We have a 6 ounce and 10 ounce cup. Fill and pour them as needed to get 3 ounces. If we follow our general procedure from the beginning we will fill the 6 ounce cup, empty it into the 10 ounce cup. Fill the 6 ounce cup again, pour as much of it as we can into the 10 ounce cup. That will leave 2 ounces in the 6 ounce cup. Empty the 10 ounce cup and pour the remaining 2 ounces from the 6 ounce cup into the 10 ounce cup. Fill the 6 ounce cup and pour it into the 10 ounce cup. Fill the 6 ounce cup again and pour as much of it as you can into the 10 ounce cup. This will leave 4 ounces in the 6 ounce cup. Empty the 10 ounce cup and pour the remaining 4 ounces from the 6 ounce cup into the 10 ounce cup. Fill the 6 ounce cup and pour it into the 10 ounce cup. This will fill the 10 ounce cup and empty the 6 ounce cup, so when we empty the 10 ounce cup we will have two empty cups. So we were able to get the amounts 2, 4, 6, 8 and 10.
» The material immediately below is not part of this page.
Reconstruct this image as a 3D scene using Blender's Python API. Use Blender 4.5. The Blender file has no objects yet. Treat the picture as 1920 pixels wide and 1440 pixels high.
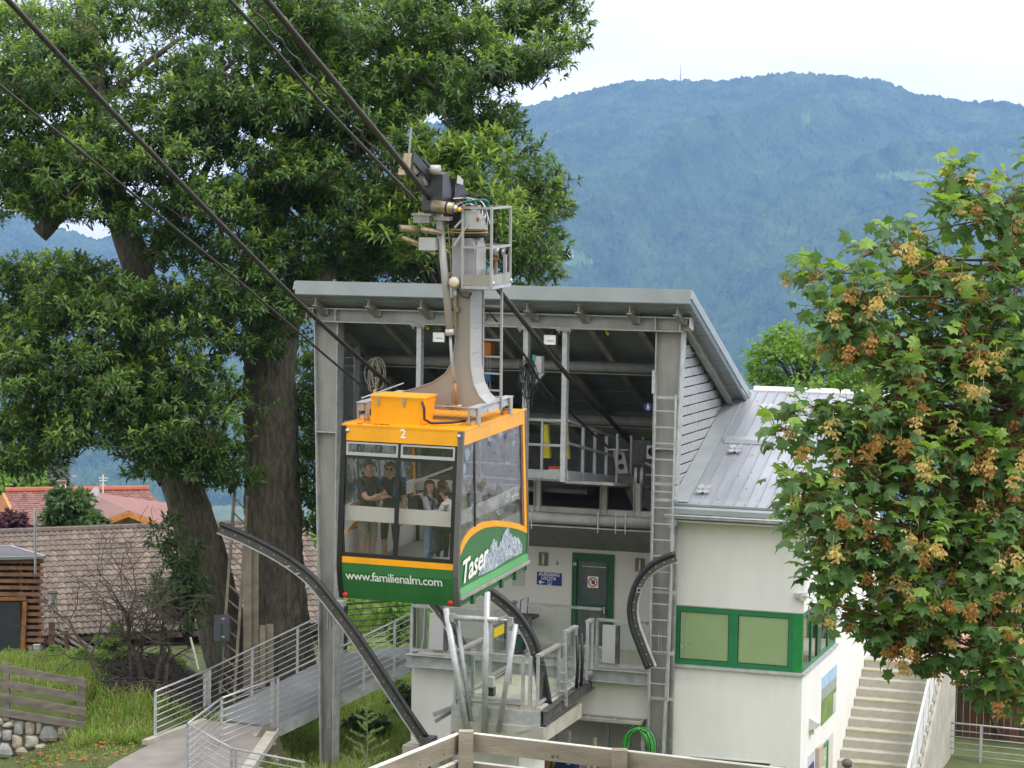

Now lets look at the Euclidean algorithm to find the GCF of 6 and 10.

GCF(6, 10)=?

10= (1)6+4

6= (1)4+ 2

4= (2)2+ 0

GCF(6, 10)= 2

So 2= 6-4, 4= 10- 6, so 2= 6- (10-6), 2= -10+(2)6. We can not multiply this equation by a whole number to get 3. So we can fill and pour the cups any amount of times to get 3 ounces.

Pedagogical Paragraph:

I completed this task by using a virtual manipulative. The task of putting 4 ounces into a cup ended up being simple, but there are a lot of mathematical concepts and lessons that can be learned from this process. For instance, to begin my investigation I didn't actually start playing with the amounts of water, I started by thinking about the relationship between the numbers 5 and 8. If students don't have a solid foundation on numbers and how they are related (subtraction and addition) this virtual manipulative is a great way to introduce that concept to them because they can see that when we add 5+3 we get 8, and if we started with two 5's, we then have a remainder of 2. Two 5's added together give us 10, so we can see that 10- 8 =2. Students can also learn deductive reasoning. For example, when I thought about starting by filling the 8 ounces cup. What could I have done from there? I could have poured it into the 5 ounce cup, leaving 3 ounces in the 8 ounce cup. Then what? poured more into the the 5 ounce cup? no, it was full. Maybe poured the 5 ounce cup into the 8 ounce cup? no, that would just be putting the water back. It is important for students to be able to think through steps and to realize what they are doing during each step.

I had to dig deeper to figure out when a problem was solvable or not. When I participated in the challenge problems, which are described above, I realized the connection the the GCF and the solvability of the problem. When the GCF is 1, then the two numbers can be added or subtracted as many time as they need to create any number. This is because they can be added or subtracted some amount of times to get one. Once you have one you just add that same process over and over until you get the desired number. When the GCF is greater than one, then the two numbers can't be added or subtracted to get one, the smallest you can get is the GCF, so they can only be combine to make numbers that are multiples of the GCF.